<<<<

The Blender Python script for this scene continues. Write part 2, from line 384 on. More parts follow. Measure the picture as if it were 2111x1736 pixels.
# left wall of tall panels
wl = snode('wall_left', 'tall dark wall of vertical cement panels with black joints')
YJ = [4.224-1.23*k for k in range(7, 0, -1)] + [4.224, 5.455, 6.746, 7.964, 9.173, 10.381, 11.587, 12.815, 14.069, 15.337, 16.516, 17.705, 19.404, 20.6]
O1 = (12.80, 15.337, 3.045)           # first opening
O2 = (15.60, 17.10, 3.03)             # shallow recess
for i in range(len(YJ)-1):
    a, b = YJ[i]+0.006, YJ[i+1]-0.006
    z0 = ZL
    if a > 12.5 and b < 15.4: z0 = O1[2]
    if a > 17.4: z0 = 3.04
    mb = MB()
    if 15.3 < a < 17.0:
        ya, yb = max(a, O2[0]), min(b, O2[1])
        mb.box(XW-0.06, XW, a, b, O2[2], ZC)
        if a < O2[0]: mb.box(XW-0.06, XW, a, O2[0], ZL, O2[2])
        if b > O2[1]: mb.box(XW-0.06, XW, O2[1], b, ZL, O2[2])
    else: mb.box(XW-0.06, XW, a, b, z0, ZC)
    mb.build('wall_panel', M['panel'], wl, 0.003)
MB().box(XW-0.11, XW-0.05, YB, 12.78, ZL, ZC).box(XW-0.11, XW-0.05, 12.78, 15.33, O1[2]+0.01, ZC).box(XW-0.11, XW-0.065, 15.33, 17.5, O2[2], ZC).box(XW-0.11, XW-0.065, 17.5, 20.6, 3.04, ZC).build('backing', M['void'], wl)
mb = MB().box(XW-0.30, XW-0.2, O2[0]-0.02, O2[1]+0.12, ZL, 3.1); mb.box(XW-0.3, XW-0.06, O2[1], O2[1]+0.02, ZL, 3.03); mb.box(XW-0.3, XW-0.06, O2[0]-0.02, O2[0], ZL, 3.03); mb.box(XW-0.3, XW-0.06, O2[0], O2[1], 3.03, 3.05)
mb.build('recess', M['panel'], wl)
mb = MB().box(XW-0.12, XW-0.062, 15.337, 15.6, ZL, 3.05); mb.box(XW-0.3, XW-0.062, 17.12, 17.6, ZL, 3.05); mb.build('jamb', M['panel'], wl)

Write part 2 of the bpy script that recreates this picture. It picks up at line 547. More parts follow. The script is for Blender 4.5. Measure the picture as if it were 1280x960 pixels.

>>>>

=== Task directions ===
Every line of the material must be returned exactly as it appears.

=== Output for this task ===
The Blender Python script for this scene continues. Write part 2, from line 384 on. More parts follow. Measure the picture as if it were 2111x1736 pixels.
# left wall of tall panels
wl = snode('wall_left', 'tall dark wall of vertical cement panels with black joints')
YJ = [4.224-1.23*k for k in range(7, 0, -1)] + [4.224, 5.455, 6.746, 7.964, 9.173, 10.381, 11.587, 12.815, 14.069, 15.337, 16.516, 17.705, 19.404, 20.6]
O1 = (12.80, 15.337, 3.045)           # first opening
O2 = (15.60, 17.10, 3.03)             # shallow recess
for i in range(len(YJ)-1):
    a, b = YJ[i]+0.006, YJ[i+1]-0.006
    z0 = ZL
    if a > 12.5 and b < 15.4: z0 = O1[2]
    if a > 17.4: z0 = 3.04
    mb = MB()
    if 15.3 < a < 17.0:
        ya, yb = max(a, O2[0]), min(b, O2[1])
        mb.box(XW-0.06, XW, a, b, O2[2], ZC)
        if a < O2[0]: mb.box(XW-0.06, XW, a, O2[0], ZL, O2[2])
        if b > O2[1]: mb.box(XW-0.06, XW, O2[1], b, ZL, O2[2])
    else: mb.box(XW-0.06, XW, a, b, z0, ZC)
    mb.build('wall_panel', M['panel'], wl, 0.003)
MB().box(XW-0.11, XW-0.05, YB, 12.78, ZL, ZC).box(XW-0.11, XW-0.05, 12.78, 15.33, O1[2]+0.01, ZC).box(XW-0.11, XW-0.065, 15.33, 17.5, O2[2], ZC).box(XW-0.11, XW-0.065, 17.5, 20.6, 3.04, ZC).build('backing', M['void'], wl)
mb = MB().box(XW-0.30, XW-0.2, O2[0]-0.02, O2[1]+0.12, ZL, 3.1); mb.box(XW-0.3, XW-0.06, O2[1], O2[1]+0.02, ZL, 3.03); mb.box(XW-0.3, XW-0.06, O2[0]-0.02, O2[0], ZL, 3.03); mb.box(XW-0.3, XW-0.06, O2[0], O2[1], 3.03, 3.05)
mb.build('recess', M['panel'], wl)
mb = MB().box(XW-0.12, XW-0.062, 15.337, 15.6, ZL, 3.05); mb.box(XW-0.3, XW-0.062, 17.12, 17.6, ZL, 3.05); mb.build('jamb', M['panel'], wl)

Write part 2 of the bpy script that recreates this picture. It picks up at line 547. More parts follow. The script is for Blender 4.5. Measure the picture as if it were 1280x960 pixels.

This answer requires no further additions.